● INSTRUCTION:
The listing below should be printed exactly, every line of it. Skip the pictures.

● SOURCE EXCERPT:
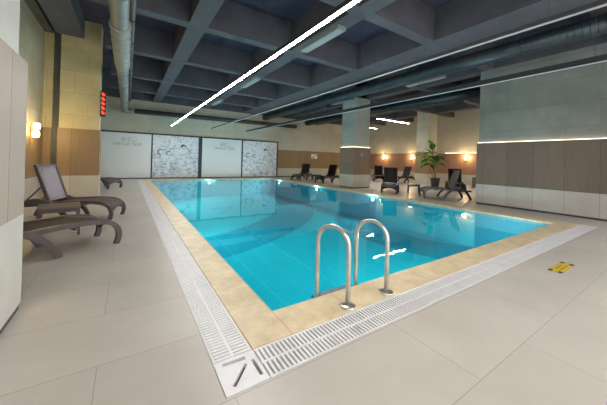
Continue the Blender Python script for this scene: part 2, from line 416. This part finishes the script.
# ------------------------------------------------------------------ walls
struct('wall_back', MB().box(-4, 20, YB, YB+.25, 0, ZS), STONE_B)
struct('wall_back', MB().box(9.12, XS, YB-.03, YB, WB, WT), WOOD_X)
struct('wall_back', MB().box(9.12, XS, YB-.03, YB, 0.06, WB), STONE_LOX)
struct('baseboard_back', MB().box(9.12, XS, YB-.035, YB, 0, .06), BASEB)
struct('wall_left', MB().box(XL-.25, XL, -4, YB, 0, ZS), STONE_L)
struct('wall_left', MB().box(XL, XL+.03, -4, 10.16, WB, WT), WOOD_L)
struct('wall_left', MB().box(XL, XL+.03, -4, 10.16, 0, WB), STONE_LO)
# rear left pillar, the narrow return beside it and the strip between
struct('column', MB().box(-1.62, -.73, 10.0, 10.55, 0, ZS), STONE_P)
struct('column', MB().box(-1.64, -.70, 9.97, 10.58, WB, WT), WOOD_X)
struct('column', MB().box(-1.64, -.70, 9.97, 10.58, 0, WB), STONE_LOX)
struct('wall_left', MB().box(XL, -1.80, 10.2, 10.5, 0, ZS), STONE_P)
struct('wall_left', MB().box(XL+.03, -1.80, 10.17, 10.2, WB, WT), WOOD_X)
struct('trim_1', MB().box(-1.80, -1.62, 10.22, 10.45, 0, ZS), SHADOWGAP)
# foreground clad pillar at the left edge
struct('column', MB().box(-1.7, -.735, 1.2, 3.0, 0, ZS), WHITE_FG)
struct('column', MB().box(-1.74, -.69, 1.15, 3.05, .76, WT), WOOD_FG)
struct('column', MB().box(-1.74, -.69, 1.15, 3.05, .05, .76), WHITE_FG)
struct('baseboard_left', MB().box(-1.73, -.70, 1.16, 3.04, 0, .05), BASEB)
# right wall block
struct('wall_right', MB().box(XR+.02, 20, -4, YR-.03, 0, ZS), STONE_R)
struct('wall_right', MB().box(XR-.05, 20, -4, YR, WB, WT), WOOD_R)
struct('wall_right', MB().box(XR-.05, 20, -4, YR, .05, WB), STONE_LO)
struct('baseboard_right', MB().box(XR-.04, 20, -4, YR-.01, 0, .05), BASEB)
# lounge end wall
struct('wall_right', MB().box(XS, XS+.25, YR, YB, 0, ZS), STONE_B)
struct('wall_right', MB().box(XS-.03, XS, YR, YB-.03, WB, WT), WOOD_CY)
struct('wall_right', MB().box(XS-.03, XS, YR, YB-.03, 0, WB), STONE_LO)
# columns in the lounge
STONE_C = m_stone('column stone', 0, (.36, .36, .31), (.45, .45, .39), 3, .9, (.3, .28, .22), (.2, .3, 0))
c1 = (8.86, 9.95, 9.3, 10.3)
struct('column', MB().box(c1[0]+.05, c1[1]-.05, c1[2]+.05, c1[3]-.05, 0, ZS), STONE_C)
struct('column', MB().box(*c1, WB, WT-.03), WOOD_CX)
struct('column', MB().box(*c1, .05, WB), STONE_LOX)
struct('column', MB().box(c1[0]+.01, c1[1]-.01, c1[2]+.01, c1[3]-.01, 0, .05), BASEB)
c2 = (15.05, 16.05, 9.5, 10.35)
struct('column', MB().box(c2[0]+.04, c2[1]-.04, c2[2]+.04, c2[3]-.04, 0, ZS), STONE_B)
struct('column', MB().box(*c2, WB, WT), WOOD_X)
struct('column', MB().box(*c2, 0, WB), STONE_LOX)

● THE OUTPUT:
Continue the Blender Python script for this scene: part 2, from line 416. This part finishes the script.
# ------------------------------------------------------------------ walls
struct('wall_back', MB().box(-4, 20, YB, YB+.25, 0, ZS), STONE_B)
struct('wall_back', MB().box(9.12, XS, YB-.03, YB, WB, WT), WOOD_X)
struct('wall_back', MB().box(9.12, XS, YB-.03, YB, 0.06, WB), STONE_LOX)
struct('baseboard_back', MB().box(9.12, XS, YB-.035, YB, 0, .06), BASEB)
struct('wall_left', MB().box(XL-.25, XL, -4, YB, 0, ZS), STONE_L)
struct('wall_left', MB().box(XL, XL+.03, -4, 10.16, WB, WT), WOOD_L)
struct('wall_left', MB().box(XL, XL+.03, -4, 10.16, 0, WB), STONE_LO)
# rear left pillar, the narrow return beside it and the strip between
struct('column', MB().box(-1.62, -.73, 10.0, 10.55, 0, ZS), STONE_P)
struct('column', MB().box(-1.64, -.70, 9.97, 10.58, WB, WT), WOOD_X)
struct('column', MB().box(-1.64, -.70, 9.97, 10.58, 0, WB), STONE_LOX)
struct('wall_left', MB().box(XL, -1.80, 10.2, 10.5, 0, ZS), STONE_P)
struct('wall_left', MB().box(XL+.03, -1.80, 10.17, 10.2, WB, WT), WOOD_X)
struct('trim_1', MB().box(-1.80, -1.62, 10.22, 10.45, 0, ZS), SHADOWGAP)
# foreground clad pillar at the left edge
struct('column', MB().box(-1.7, -.735, 1.2, 3.0, 0, ZS), WHITE_FG)
struct('column', MB().box(-1.74, -.69, 1.15, 3.05, .76, WT), WOOD_FG)
struct('column', MB().box(-1.74, -.69, 1.15, 3.05, .05, .76), WHITE_FG)
struct('baseboard_left', MB().box(-1.73, -.70, 1.16, 3.04, 0, .05), BASEB)
# right wall block
struct('wall_right', MB().box(XR+.02, 20, -4, YR-.03, 0, ZS), STONE_R)
struct('wall_right', MB().box(XR-.05, 20, -4, YR, WB, WT), WOOD_R)
struct('wall_right', MB().box(XR-.05, 20, -4, YR, .05, WB), STONE_LO)
struct('baseboard_right', MB().box(XR-.04, 20, -4, YR-.01, 0, .05), BASEB)
# lounge end wall
struct('wall_right', MB().box(XS, XS+.25, YR, YB, 0, ZS), STONE_B)
struct('wall_right', MB().box(XS-.03, XS, YR, YB-.03, WB, WT), WOOD_CY)
struct('wall_right', MB().box(XS-.03, XS, YR, YB-.03, 0, WB), STONE_LO)
# columns in the lounge
STONE_C = m_stone('column stone', 0, (.36, .36, .31), (.45, .45, .39), 3, .9, (.3, .28, .22), (.2, .3, 0))
c1 = (8.86, 9.95, 9.3, 10.3)
struct('column', MB().box(c1[0]+.05, c1[1]-.05, c1[2]+.05, c1[3]-.05, 0, ZS), STONE_C)
struct('column', MB().box(*c1, WB, WT-.03), WOOD_CX)
struct('column', MB().box(*c1, .05, WB), STONE_LOX)
struct('column', MB().box(c1[0]+.01, c1[1]-.01, c1[2]+.01, c1[3]-.01, 0, .05), BASEB)
c2 = (15.05, 16.05, 9.5, 10.35)
struct('column', MB().box(c2[0]+.04, c2[1]-.04, c2[2]+.04, c2[3]-.04, 0, ZS), STONE_B)
struct('column', MB().box(*c2, WB, WT), WOOD_X)
struct('column', MB().box(*c2, 0, WB), STONE_LOX)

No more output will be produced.